„Wir haben keine Strategie“

1
Lesezeit: 4 Minuten

Das Eingeständnis des amerikanischen Präsidenten Barack Obama, „Wir haben keine Strategie“, hätte der von Religion und Ideologie befreite kapitalistische Westen schon vor Jahrzehnten zu seinem Dogma erheben können.

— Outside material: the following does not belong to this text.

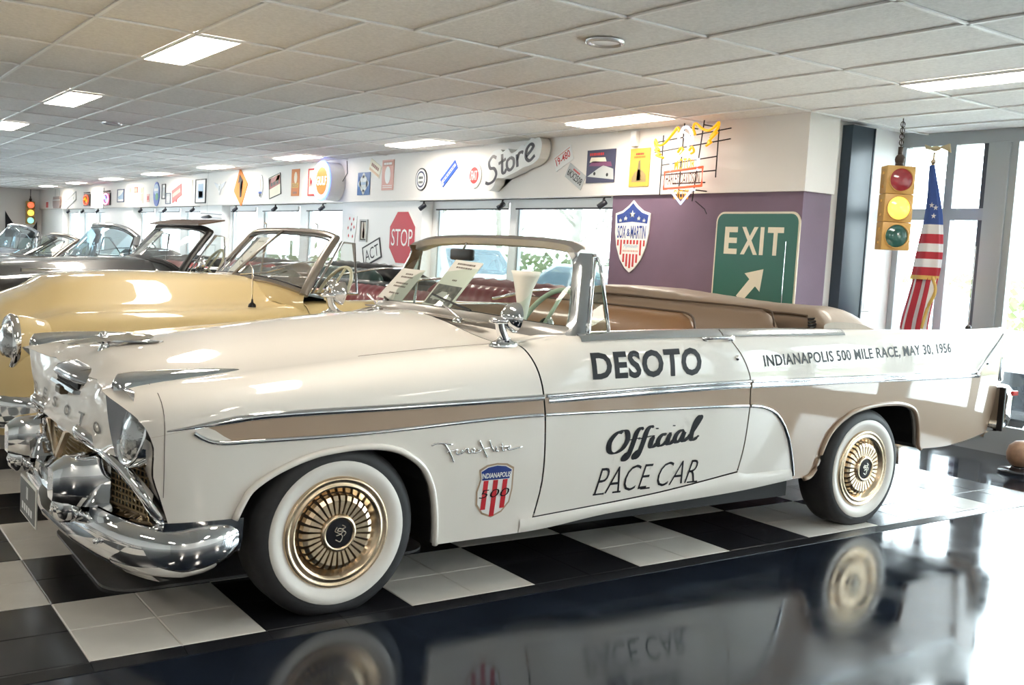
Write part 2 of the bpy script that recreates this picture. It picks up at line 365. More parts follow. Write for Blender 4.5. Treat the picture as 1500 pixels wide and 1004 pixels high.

Der Inbegriff des Bösen, die Nazis, war mit militärischer Gewalt besiegt worden.  Vergessen ist, dass Deutschland doppelt besetzt und geteilt war. Dass es auf angestammte Territorien verzichten musste, von Elsass über Schlesien bis Danzig und Königsberg. 14 Millionen Flüchtlingen und Vertriebenen wurde ein Rückkehrrecht in ihre verlassenen Heime versagt. Dennoch verübten die Deutschen weder Terror noch „legitimen Widerstand“.

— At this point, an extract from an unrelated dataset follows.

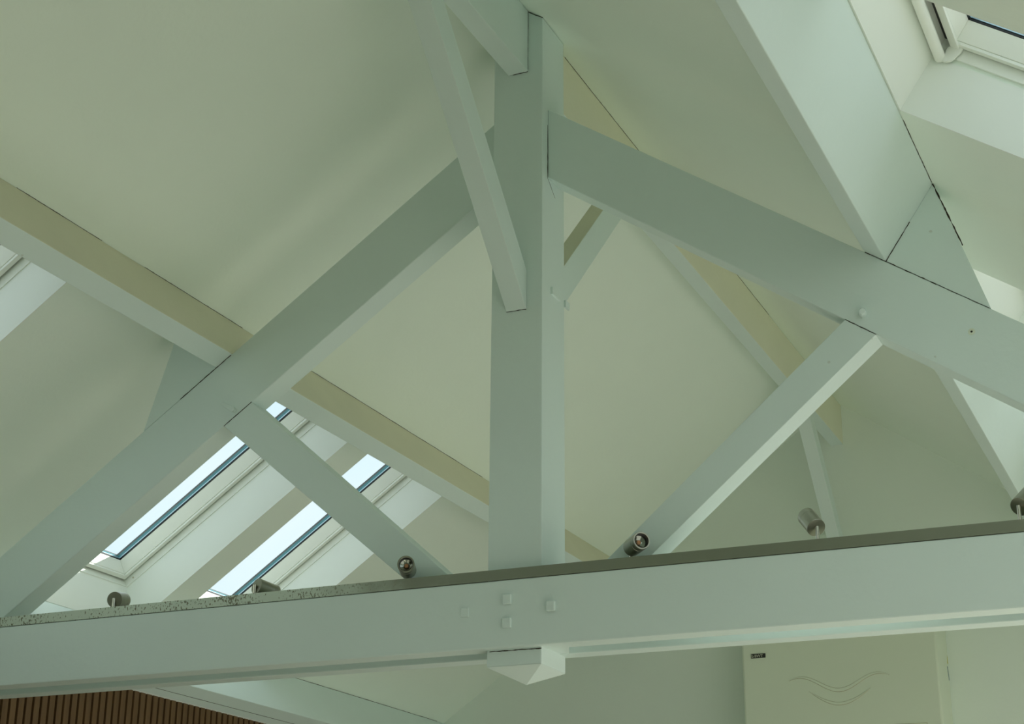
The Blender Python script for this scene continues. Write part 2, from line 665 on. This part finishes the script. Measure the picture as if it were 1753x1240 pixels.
BV = 0.003
PW = 0.095
Y0, Y1 = 0.05, 0.15          # rafters and struts
C_TOP, C_BOT = 4.345, 4.073  # height of the rafter's top and bottom edge lines at the ridge

# king post: square post with a faceted drop below the tie beam
kp = empty('king_post', (0, 0.1, 2.237), 'square white upright king post in the middle, with a pointed drop under the tie beam', 'post')
k = Mesh()
k.prism([(-PW, 2.283), (PW, 2.283), (PW, APEX - 0.69 * PW - 0.002), (0, APEX - 0.002), (-PW, APEX - 0.69 * PW - 0.002)], 0.0, 0.2, M['beam'])
under(k.build('shaft', bevel=BV), kp)
k = Mesh()
b0 = len(k.v)
k.v += [Vector(q) for q in ((-PW, 0, 2.2828), (PW, 0, 2.2828), (PW, 0.2, 2.2828), (-PW, 0.2, 2.2828), (0.0, 0.1, 2.237))]
kk = k.mi(M['beam'])
for f in ((0, 3, 2, 1), (0, 1, 4), (1, 2, 4), (2, 3, 4), (3, 0, 4)):
    k.f.append(list(f))
    k.m.append(kk)
under(k.build('pointed_drop'), kp)
# pegs through the post's right face
for (py, pz, L) in ((0.075, 3.588, 0.075), (0.196, 3.584, 0.035)):
    k = Mesh()
    k.box(PW - 0.001, PW + 0.008, py, py + L, pz - 0.018, pz + 0.010, M['beam'])
    under(k.build('peg', bevel=0.002), kp)
crack([(PW + 0.0, 0.0475, 4.215), (PW + 0.0, 0.0475, 4.003)], 0.005, kp, 10, (1, 0, 0))
crack([(PW + 0.0, 0.049, 4.003), (PW + 0.0, 0.115, 3.955)], 0.003, kp, 6, (1, 0, 0))
crack([(-0.085, -0.0, 2.3315), (PW, -0.0, 2.3315)], 0.004, kp, 16, (0, -1, 0))

# principal rafters
for side, lab in ((-1, 'left sloping principal rafter, wide white beam rising to the king post'),
                  (1, 'right sloping principal rafter, wide white beam falling to the right edge')):
    r = Mesh()
    zc = 2.345
    xe = (C_BOT - zc) / 0.69
    pts = [(PW, C_TOP - 0.69 * PW), (xe, C_TOP - 0.69 * xe), (xe, zc), (PW, C_BOT - 0.69 * PW)]
    r.prism([(side * a, c) for a, c in pts], Y0, Y1, M['beam'])
    root = empty('rafter', (side * 1.3, 0.1, 3.2), lab, 'beam', 'principal rafters of the truss')
    under(r.build('beam', bevel=BV), root)
    # triangular cleat holding the purlin
    c = Mesh()
    tri = [(1.2505, C_TOP - 0.69 * 1.2505 + 0.001), (1.556, C_TOP - 0.69 * 1.556 + 0.001), (1.4152, APEX - 0.69 * 1.4152 - 0.002)]
    c.prism([(side * a, d) for a, d in tri], Y0 + 0.001, Y1, M['beam'])
    cl = under(c.build('cleat', bevel=0.001), root)
    crack([(side * 1.188, Y0, C_TOP - 0.69 * 1.188), (side * 1.40, Y0, C_TOP - 0.69 * 1.40)], 0.0035, root, 22, (0, -1, 0))
    if side > 0:
        crack([(side * 1.40, Y0, C_TOP - 0.69 * 1.40), (side * 1.55, Y0, C_TOP - 0.69 * 1.55)], 0.002, root, 16, (0, -1, 0))
        crack([(1.251, Y0, C_TOP - 0.69 * 1.251), (1.335, Y0, C_TOP - 0.69 * 1.251 + 0.122)], 0.0025, root, 12, (0, -1, 0))
        crack([(1.416, Y0, 3.722), (1.49, Y0, 3.495)], 0.006, root, 24, (0, -1, 0))
    # turned peg near the strut
    g = Mesh()
    if side < 0:
        g.prism([(-1.2085, 3.328), (-1.200, 3.338), (-1.150, 3.312), (-1.146, 3.302), (-1.150, 3.296), (-1.158, 3.294)], Y0 - 0.014, Y0, M['beam'])
    else:
        mt = Matrix.Translation((1.168, Y0, 3.318)) @ Matrix.Rotation(math.radians(100), 4, 'X') @ Matrix.Rotation(math.radians(8), 4, 'Y')
        g.lathe([(0.013, 0.0), (0.0125, 0.034), (0.010, 0.038)], M['beam'], 7, mt)
    under(g.build('peg', bevel=0.001), root)
    if side > 0:
        g = Mesh()
        mt = Matrix.Translation((1.492, Y0 + 0.001, 3.207)) @ Matrix.Rotation(math.pi / 2, 4, 'X')
        g.lathe([(0.011, 0.0), (0.011, 0.0012), (0.004, 0.0022), (0.0035, 0.001)], M['casing'], 14, mt)
        under(g.build('plugged_hole'), root)

# struts
for side, up_, lo_, lab in ((-1, ((1.082, 3.300), (0.040, 2.414)), ((1.196, 3.245), (0.190, 2.412)), 'left slanting strut between rafter and tie beam, in front of the skylights'),
                            (1, ((1.110, 3.302), (0.075, 2.417)), ((1.204, 3.248), (0.220, 2.417)), 'right slanting strut between rafter and tie beam, with a lit lower face')):
    s = Mesh()
    a, b_, c_, d_ = up_[0], up_[1], lo_[1], lo_[0]
    a = (a[0], C_BOT - 0.69 * a[0] + 0.0)
    d_ = (d_[0], C_BOT - 0.69 * d_[0])
    s.prism([(side * p[0], p[1]) for p in (a, b_, c_, d_)], Y0 + 0.0005, Y1 - 0.002, M['beam'])
    root = empty('strut', (side * 0.6, 0.1, 2.8), lab, 'strut', 'slanting struts of the truss')
    under(s.build('timber', bevel=0.002), root)
    crack([(side * a[0], Y0, a[1]), (side * d_[0], Y0, d_[1])], 0.0025, root, 10, (0, -1, 0))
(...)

Die Welt war aufgeteilt in zwei Machtblöcke  und mit dem guten alten Kommunismus gab es ein funktionierendes Feindbild. Im Westen lebten die Menschen in Frieden, Freiheit und Wohlstand. Genau diese Idylle streben vermeintlich auch die Palästinenser im Gazastreifen und im besetzten Westjordanland an. Allein Israel hindere sie daran mit Siedlungen, Grenzkontrollen, Blockade des Gazastreifens und „unverhältnismässigen“ Zerstörungen. Was jedoch Nahostexperten, EU-Beamte und UN-Vertreter als Forderung an Israel aufgrund der eigenen „Erfahrung“ formulieren, hat nicht einmal in Europa Bestand.

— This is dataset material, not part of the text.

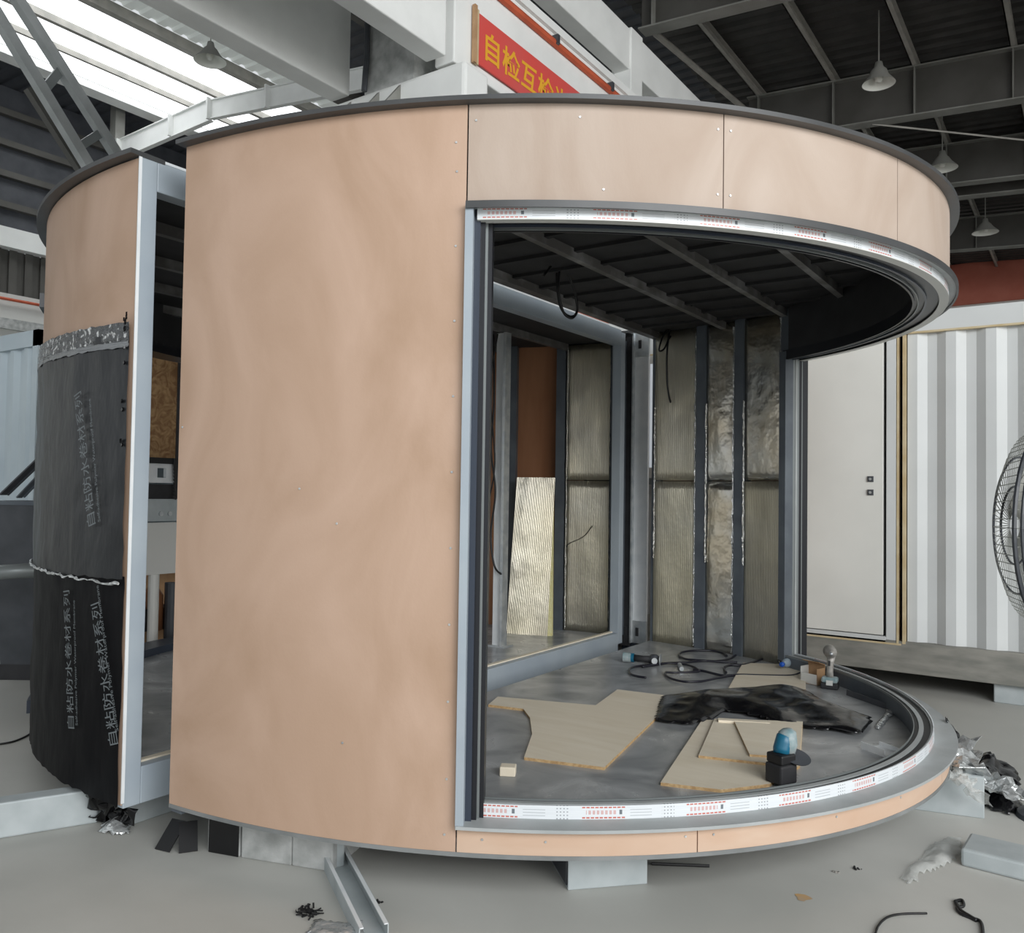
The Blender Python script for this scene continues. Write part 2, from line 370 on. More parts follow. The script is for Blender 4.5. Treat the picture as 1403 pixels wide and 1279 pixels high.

Revolutionärer Pfiff brachte Leben in die Langeweile

In Westeuropa mangelte es an revolutionären Pfiff. Den braucht der Mensch wohl wie Essen, Trinken und Sex. Dany der Rote (Daniel Cohn-Bendit, Anm. Audiatur-Online) erlöste mit seiner „Revolution“ 1968 die Europäer aus der Langeweile. Junge Menschen gingen auf die Strasse. Sie himmelten Che Guevara und Mao Tse Tung an, der immerhin für den grössten Massenmord mit 80 Millionen Toten seit dem 2. Weltkrieg verantwortlich war. Der Jubel für Ho Chi Min von Nord-Vietnam und die Verherrlichung der revolutionären Vietkong symbolisierten eine Aufhebung der westlichen Weltordnung unter der Führung der USA.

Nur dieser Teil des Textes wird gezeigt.